Not all women will buy products because the models in the advertisements are thin, according to a study of a diverse group of 239 women by a Baylor University marketing professor.
James Roberts, PhD, said marketers and advertisers who default to the "thin ideal" - the belief that thinner is better - could be alienating up to 70 percent of their audience.
Roberts, who is The Ben H. Williams Professor of Marketing in Baylor's Hankamer School of Business, co-authored the report, "Does Thin Always Sell? The Moderating Role of Thin Ideal Internalization on Advertising Effectiveness," with his daughter, Chloé Roberts, a freshman at the University of Alabama. The study is published by the Atlantic Marketing Journal.
The current "thin sells" fixation is a gross oversimplification of how many women respond to advertising, the study said.
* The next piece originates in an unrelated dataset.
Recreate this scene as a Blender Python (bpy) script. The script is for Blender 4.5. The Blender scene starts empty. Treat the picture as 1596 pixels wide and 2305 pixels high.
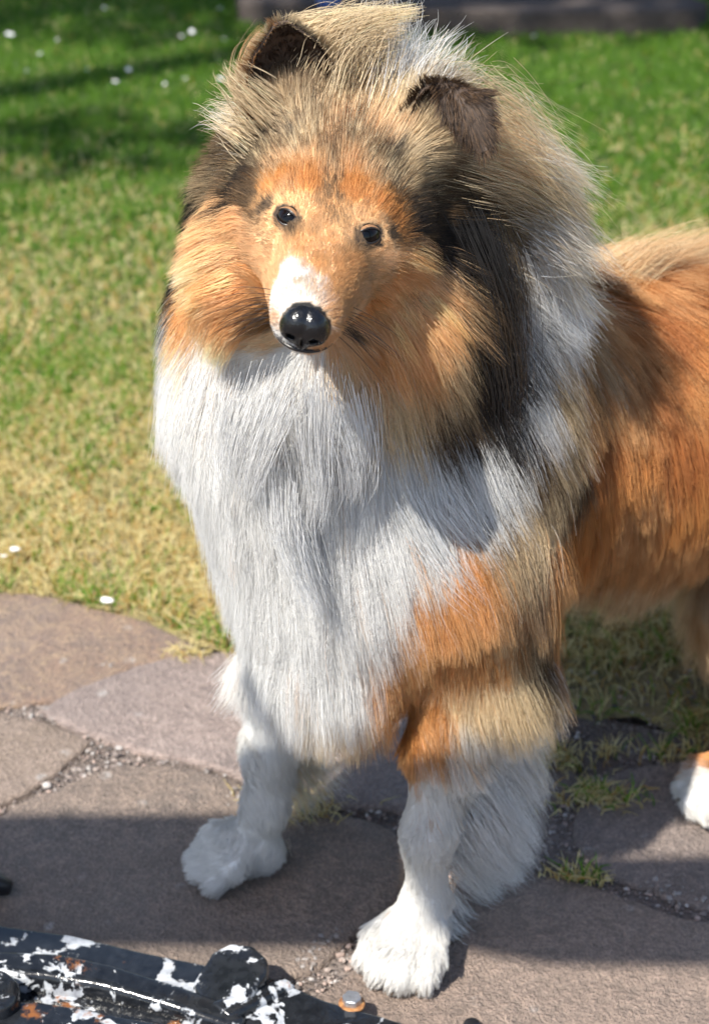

Previous research has shown that only 5 percent of women could possibly achieve the body size depicted in typical advertisements.
Advertisers tend to default to this ideal without knowing for sure if other options are viable, Roberts said.
"Advertisers need to do a bit more research with their target market," he said. "They need to find out what these women are thinking as related to body size."
To conduct the study, the researchers asked a series of questions to determine which of the women surveyed internalized the "thin ideal."
"It was our belief that women who ascribed to the 'thin ideal' would be more receptive to the thinner models," Roberts said.
Following that identification, each woman was then asked to respond to a series of magazine advertising photos featuring women with purses for sale. Half of the photos were altered to increase the body sizes of the models. Attitudes toward the ad and brand were both measured, as was the likelihood of purchasing the product.
"For those who did not ascribe to the 'thin ideal,' model size did not play a part in ad effectiveness," Roberts said.
That number was significant, he said. Of those surveyed, 25 percent disagreed with the "thin ideal" and 45 percent did not fully ascribe to it. Conversely, women who internalized the "thin ideal" - 30 percent of those surveyed - "were more receptive to thin models," according to the study.
Roberts said this study puts actual numbers to existing beliefs, but he said the research findings should be enough to give advertisers pause before they cast their next models.
"We don't want to oversimplify," he said. "We need to look at the target market, and we also have to look at the product category. For some product categories, 'thin' is probably going to do better. For others, it very well may be that an average-size model may sell better than a thin model. It just may be a good business decision."